Pick out the lines below that include the string "Write".

## [DATA TO PROCESS]
------------------------------
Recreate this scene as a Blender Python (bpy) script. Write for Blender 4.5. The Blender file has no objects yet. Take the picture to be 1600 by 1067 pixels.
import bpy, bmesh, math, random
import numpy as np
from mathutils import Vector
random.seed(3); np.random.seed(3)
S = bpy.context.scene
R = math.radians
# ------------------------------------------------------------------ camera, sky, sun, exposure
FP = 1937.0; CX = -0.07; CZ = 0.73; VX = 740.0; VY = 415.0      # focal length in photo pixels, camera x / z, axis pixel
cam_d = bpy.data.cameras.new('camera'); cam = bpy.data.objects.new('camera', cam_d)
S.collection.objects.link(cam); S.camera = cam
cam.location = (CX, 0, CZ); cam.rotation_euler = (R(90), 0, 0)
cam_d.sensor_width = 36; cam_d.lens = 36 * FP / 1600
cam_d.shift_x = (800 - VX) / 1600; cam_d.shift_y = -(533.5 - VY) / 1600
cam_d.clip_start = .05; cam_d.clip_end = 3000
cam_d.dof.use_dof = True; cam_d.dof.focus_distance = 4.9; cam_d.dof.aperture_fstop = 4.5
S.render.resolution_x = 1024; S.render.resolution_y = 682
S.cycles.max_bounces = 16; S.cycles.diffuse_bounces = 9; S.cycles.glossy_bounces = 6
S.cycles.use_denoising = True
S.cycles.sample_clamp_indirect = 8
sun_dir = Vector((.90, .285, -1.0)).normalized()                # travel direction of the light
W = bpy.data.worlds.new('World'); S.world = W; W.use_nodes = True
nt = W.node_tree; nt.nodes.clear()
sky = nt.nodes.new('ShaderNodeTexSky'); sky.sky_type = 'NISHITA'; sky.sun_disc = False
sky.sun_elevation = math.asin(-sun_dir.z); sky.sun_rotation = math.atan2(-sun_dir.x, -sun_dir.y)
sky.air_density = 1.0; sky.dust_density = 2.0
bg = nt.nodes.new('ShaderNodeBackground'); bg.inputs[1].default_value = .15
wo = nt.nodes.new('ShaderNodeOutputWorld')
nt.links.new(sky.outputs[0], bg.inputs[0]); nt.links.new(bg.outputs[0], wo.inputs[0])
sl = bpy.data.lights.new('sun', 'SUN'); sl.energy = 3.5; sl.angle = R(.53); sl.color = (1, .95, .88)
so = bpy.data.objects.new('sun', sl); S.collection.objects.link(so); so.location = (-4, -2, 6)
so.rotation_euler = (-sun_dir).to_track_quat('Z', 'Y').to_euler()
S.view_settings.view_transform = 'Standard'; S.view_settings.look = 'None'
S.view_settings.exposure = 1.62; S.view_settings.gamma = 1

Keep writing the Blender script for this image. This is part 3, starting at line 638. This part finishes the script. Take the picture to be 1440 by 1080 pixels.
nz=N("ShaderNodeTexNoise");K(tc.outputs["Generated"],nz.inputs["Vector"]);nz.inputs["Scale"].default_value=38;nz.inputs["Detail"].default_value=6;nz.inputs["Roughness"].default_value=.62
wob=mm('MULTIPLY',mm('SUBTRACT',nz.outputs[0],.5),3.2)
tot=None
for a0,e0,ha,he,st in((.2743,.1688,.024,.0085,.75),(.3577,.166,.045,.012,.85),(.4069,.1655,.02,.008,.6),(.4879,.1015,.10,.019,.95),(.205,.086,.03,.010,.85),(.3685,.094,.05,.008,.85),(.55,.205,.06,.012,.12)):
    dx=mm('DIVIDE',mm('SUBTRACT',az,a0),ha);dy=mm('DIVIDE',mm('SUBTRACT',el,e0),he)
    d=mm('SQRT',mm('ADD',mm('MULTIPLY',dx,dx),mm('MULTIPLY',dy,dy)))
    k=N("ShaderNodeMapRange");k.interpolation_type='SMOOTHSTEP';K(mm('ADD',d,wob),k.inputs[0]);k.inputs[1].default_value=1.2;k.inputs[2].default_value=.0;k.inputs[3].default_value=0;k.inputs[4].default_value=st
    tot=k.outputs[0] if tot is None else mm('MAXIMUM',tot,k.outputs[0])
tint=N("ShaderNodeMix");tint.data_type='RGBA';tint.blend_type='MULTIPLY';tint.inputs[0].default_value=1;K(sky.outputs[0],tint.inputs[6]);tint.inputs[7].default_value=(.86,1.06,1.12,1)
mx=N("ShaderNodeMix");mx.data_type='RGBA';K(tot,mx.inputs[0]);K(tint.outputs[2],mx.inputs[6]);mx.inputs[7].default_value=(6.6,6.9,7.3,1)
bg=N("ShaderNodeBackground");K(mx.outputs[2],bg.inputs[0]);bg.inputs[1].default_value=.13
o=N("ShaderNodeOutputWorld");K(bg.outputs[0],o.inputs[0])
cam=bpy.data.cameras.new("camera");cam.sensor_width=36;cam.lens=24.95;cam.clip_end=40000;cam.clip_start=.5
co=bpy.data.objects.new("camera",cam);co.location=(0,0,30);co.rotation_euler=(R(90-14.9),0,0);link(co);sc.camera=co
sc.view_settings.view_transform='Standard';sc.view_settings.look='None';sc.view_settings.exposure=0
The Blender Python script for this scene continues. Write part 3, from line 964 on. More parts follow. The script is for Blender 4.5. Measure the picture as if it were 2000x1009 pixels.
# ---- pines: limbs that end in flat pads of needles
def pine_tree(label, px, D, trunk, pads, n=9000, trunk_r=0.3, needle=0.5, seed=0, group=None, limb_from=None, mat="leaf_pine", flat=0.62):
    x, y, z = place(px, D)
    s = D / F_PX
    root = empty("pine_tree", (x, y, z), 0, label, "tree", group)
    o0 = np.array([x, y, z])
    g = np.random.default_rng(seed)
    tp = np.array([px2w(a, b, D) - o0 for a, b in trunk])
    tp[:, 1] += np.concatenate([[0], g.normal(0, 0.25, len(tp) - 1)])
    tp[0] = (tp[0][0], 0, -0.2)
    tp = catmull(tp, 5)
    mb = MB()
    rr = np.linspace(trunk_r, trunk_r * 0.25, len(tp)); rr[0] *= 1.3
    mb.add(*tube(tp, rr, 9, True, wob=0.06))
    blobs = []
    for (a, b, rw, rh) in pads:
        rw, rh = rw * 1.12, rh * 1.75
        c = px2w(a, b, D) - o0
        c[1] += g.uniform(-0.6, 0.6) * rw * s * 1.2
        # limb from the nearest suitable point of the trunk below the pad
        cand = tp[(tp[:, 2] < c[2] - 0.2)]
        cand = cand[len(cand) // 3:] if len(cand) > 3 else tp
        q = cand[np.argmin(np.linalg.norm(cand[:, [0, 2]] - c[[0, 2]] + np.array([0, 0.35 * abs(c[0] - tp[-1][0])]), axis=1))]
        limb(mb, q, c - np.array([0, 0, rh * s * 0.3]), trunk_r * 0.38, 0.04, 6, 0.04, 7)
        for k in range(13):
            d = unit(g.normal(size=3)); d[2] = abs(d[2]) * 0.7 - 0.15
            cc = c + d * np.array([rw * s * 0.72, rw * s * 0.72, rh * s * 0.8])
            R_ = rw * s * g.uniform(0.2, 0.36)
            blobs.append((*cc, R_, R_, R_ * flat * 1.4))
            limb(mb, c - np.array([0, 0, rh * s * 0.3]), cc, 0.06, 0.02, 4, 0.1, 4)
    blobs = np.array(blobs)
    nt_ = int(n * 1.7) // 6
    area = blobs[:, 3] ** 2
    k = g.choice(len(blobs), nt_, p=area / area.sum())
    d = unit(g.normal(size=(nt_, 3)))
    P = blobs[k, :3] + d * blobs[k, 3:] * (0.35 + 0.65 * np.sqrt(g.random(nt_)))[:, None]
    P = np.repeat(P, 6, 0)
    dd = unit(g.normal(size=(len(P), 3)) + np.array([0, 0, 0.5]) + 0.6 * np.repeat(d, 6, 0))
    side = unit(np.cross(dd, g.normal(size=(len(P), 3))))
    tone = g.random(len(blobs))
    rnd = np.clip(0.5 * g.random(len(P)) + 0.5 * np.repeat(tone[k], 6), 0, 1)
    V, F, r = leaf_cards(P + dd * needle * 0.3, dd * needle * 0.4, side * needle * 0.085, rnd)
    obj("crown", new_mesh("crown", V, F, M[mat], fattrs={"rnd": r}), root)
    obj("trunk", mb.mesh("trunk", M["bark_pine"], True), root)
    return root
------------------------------
## [WRITTEN RESPONSE]
Recreate this scene as a Blender Python (bpy) script. Write for Blender 4.5. The Blender file has no objects yet. Take the picture to be 1600 by 1067 pixels.
The Blender Python script for this scene continues. Write part 3, from line 964 on. More parts follow. The script is for Blender 4.5. Measure the picture as if it were 2000x1009 pixels.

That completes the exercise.